Israel is equally determined to find Sinwar, but he said the Hamas leader has not fled, according to his last information. “Not only Sinwar, a lot of other leaders, they are in Gaza,” he said.

In Israel, where the Oct. 7 attack shattered the country’s sense of security, there is mounting political pressure to eliminate the senior leaders of Hamas in Gaza.

But almost three months since it launched an offensive in the Gaza Strip, the country’s military has yet to capture or kill Sinwar, or the head of Hamas’ military wing, Mohammad Deif, or Deif’s deputy commander, Marwan Issa.

“People are not going to feel remotely secure as long as the Hamas leadership is intact, largely intact, and that’s the feeling Israelis have right now,” said Seth Jones, senior vice president at the Center for Strategic and International Studies think tank, who recently returned from a visit to the region.

But Naim said the group was not “a one-man show” and over the years Hamas had proved able to recover from past assassinations of leaders and to grow in strength.

“If we compare the resistance today with the resistance 20 years ago … Hamas and other resistance movements became much … stronger than at the time of Sheikh Yassin and others.”

Mossad veterans openly acknowledge that assassinations are not a magic bullet and never have been, according to Dan Raviv, a former CBS News correspondent and co-author of “Spies Against Armageddon: Inside Israel’s Secret Wars.”

“They admit that everyone that’s been assassinated has been replaced,” he said. “They acknowledge it’s not a solution to the Middle East conflict.”

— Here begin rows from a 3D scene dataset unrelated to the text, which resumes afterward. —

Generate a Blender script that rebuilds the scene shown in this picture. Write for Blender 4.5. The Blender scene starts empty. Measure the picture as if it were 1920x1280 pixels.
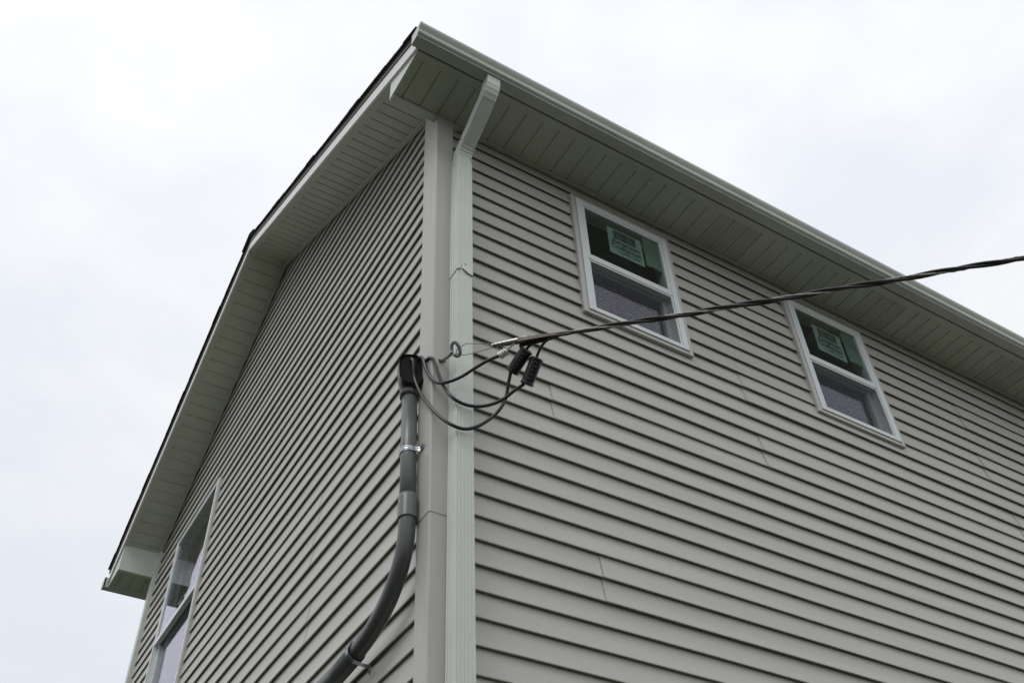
import bpy, bmesh, math, random
from mathutils import Vector, Matrix, noise

random.seed(7)
sc = bpy.context.scene
COL = sc.collection
H = 6.05                      # height of the siding datum (top course) above the ground

# ---------------------------------------------------------------- camera
cam_d = bpy.data.cameras.new('camera')
cam = bpy.data.objects.new('camera', cam_d)
COL.objects.link(cam)
R_ = Vector((0.8564878571639084, -0.5150039351275238, -0.0346337600318214))
DN = Vector((0.34178191198129787, 0.6161294435991992, -0.7096264040835498))
FW = Vector((0.3867992698715768, 0.5959492054976719, 0.7037264165096466))
cam.matrix_world = Matrix(((R_.x, -DN.x, -FW.x, -1.29572),
                           (R_.y, -DN.y, -FW.y, -2.56232),
                           (R_.z, -DN.z, -FW.z, H - 4.39565),
                           (0, 0, 0, 1)))
cam_d.sensor_width = 36
cam_d.sensor_fit = 'HORIZONTAL'
cam_d.lens = 34.599
cam_d.clip_start = 0.05
cam_d.clip_end = 2000
sc.camera = cam

# ---------------------------------------------------------------- light
SUN_EL, SUN_AZ = math.radians(55), math.radians(246)   # azimuth clockwise from +y
world = bpy.data.worlds.new('World')
sc.world = world
world.use_nodes = True
nt = world.node_tree
nt.nodes.clear()
def wn(t, **k):
    n = nt.nodes.new(t)
    for a, b in k.items():
        setattr(n, a, b)
    return n
out = wn('ShaderNodeOutputWorld')
bg = wn('ShaderNodeBackground')
bg.inputs[1].default_value = 0.1
sky = wn('ShaderNodeTexSky', sky_type='NISHITA', sun_disc=False)
sky.sun_elevation = SUN_EL
sky.sun_rotation = SUN_AZ
tc = wn('ShaderNodeTexCoord')
mp = wn('ShaderNodeMapping')
mp.inputs['Scale'].default_value = (1.6, 1.6, 3.2)
nz = wn('ShaderNodeTexNoise')
nz.inputs['Scale'].default_value = 1.9
nz.inputs['Detail'].default_value = 5
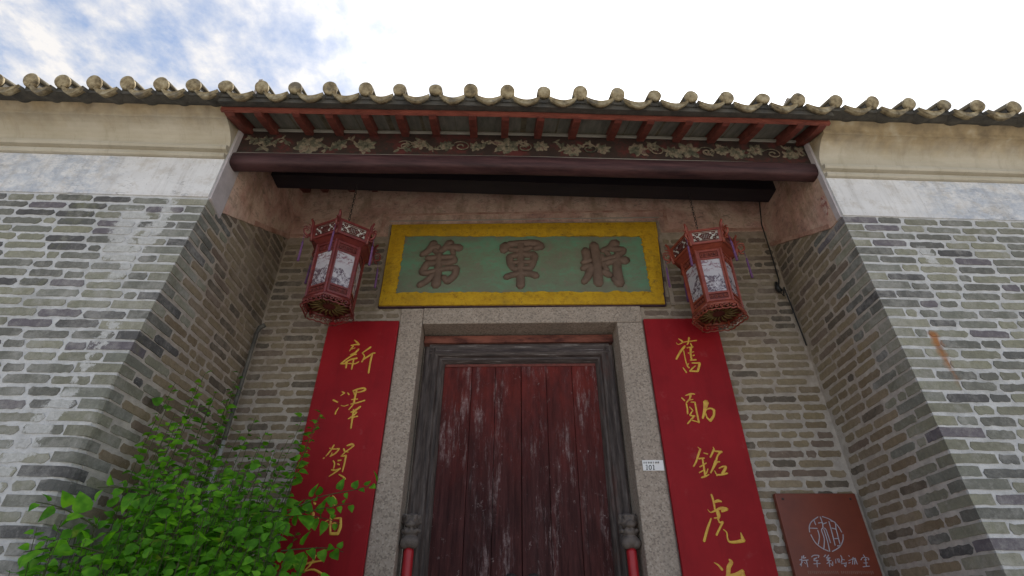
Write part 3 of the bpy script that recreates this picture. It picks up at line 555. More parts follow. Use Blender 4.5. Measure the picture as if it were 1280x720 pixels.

But they say that Israel, at a minimum, needs to take similar action as it did after the murders in Munich — to send a message to its adversaries, Raviv said.

“They believe Oct. 7 was much bigger and truly deserves a massive response at so many levels,” he said.

Mossad’s chief, Barnea, has vowed to pursue all those involved in the Oct. 7 assault, “directly or indirectly,” including “planners and envoys.”

“It’ll take time, as it took time after the Munich massacre, but we will put our hands on them wherever they are,” he said.